Ещё «Хоровод» — это роман о жизни вообще, как она плетёт свой узор, сшивая, подчас самым неожиданным образом, прошлое, будущее и настоящее. Где суровой ниткой, а где и шёлковой, зато по живому.
Как и во всей литературе девятнадцатого века, здесь много случайных встреч, которые совсем неслучайны в контексте романа, мимоходом подслушанных разговоров, внезапно попавшихся в руки чужих писем, которые двигают и развивают сюжет.
Но вот какое дело, отчего-то совсем не тянет уподобить эти моменты пресловутым «роялям в кустах». Чем дольше живёшь, тем больше накапливается в памяти самых удивительных совпадений и случайностей, которые произошли с тобой или знакомыми.
Если позволите, тут я сделаю небольшое отступление и расскажу об одном таком «рояле», случившемся в моей жизни.
Несколько лет назад я поехал в Ясную Поляну на писательские встречи. В дороге читал книгу «Заххок» ранее неизвестного мне прозаика Владимира Медведева. Книга мне нравилась, читал, практически, не отрываясь. То, что я приехал на писательские встречи и встретил там автора этого самого «Заххока», ситуация, в принципе, более-менее предсказуемая. Удивительно то, что разговорившись, мы выяснили, что живём в одном городе и, мало того, ещё и на одной улице, в трёхстах метрах друг от друга. И таких историй, случайностей и совпадений я знаю довольно много. Когда встречаешь подобные вещи в книге, так и подмывает фыркнуть, но жизнь тем и хороша, что она удивительней любой книги и не боится засылать в кусты, не то что рояли, но подчас и целые симфонические оркестры.
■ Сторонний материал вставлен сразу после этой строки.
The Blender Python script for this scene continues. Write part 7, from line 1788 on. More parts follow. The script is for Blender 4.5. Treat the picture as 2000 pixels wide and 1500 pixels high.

В романе хватает любопытных высказываний, которые хочется подчеркнуть или поставить рядом с ними пометку на полях.
«Что ни говорите, — сказал я пану Анджею, — а на русского один вид костела нагоняет уныние и тоску. Всё-то у вас строго, прилажено, чистенько. Если ряса — то уж черна, как вороново крыло, коли воротник — так уж такой белый, что глаза слепит. У нашего-то монаха тоже одежка черна, да всё вином залита, в бороде крошка — как-то, право, веселее».
»Старые вещи скрепляют, сплетают наше непрерывное существование подобно узору восточного ковра».
(О царе Николае I). «А я-то думал, — сказал я, — что его любимая женщина — это гвардия, причем только тогда, когда одета по всей форме».
И, кстати, на заметку кинопродюсерам, книга — готовый сериал.
Об авторе книги.
Уткин Антон Александрович — современный писатель и режиссёр, лауреат премии журнала «Новый мир» (1996, 2003), лауреат литературной премии «Ясная Поляна» (2004), финалист Букеровской премии (1997), лауреат Гран При IV Открытого Всероссийского фестиваля документальных фильмов «Соль Земли». Родился в 1967 году в Москве. Окончил московскую школу № 29 и музыкальную школу при институте им. Гнесиных. После службы в армии поступил на исторический факультет Московского государственного университета и окончил его в 1992 году на кафедре источниковедения. В 1995 году поступил на сценарное отделение Высших курсов сценаристов и режиссёров при Госкино (мастерская Натальи Борисовны Рязанцевой), но увлекся документальным кино. В 2005 году снял свою первую работу — фильм «Степь». Известность принесли романы «Хоровод» (1996) и «Самоучки» (1998).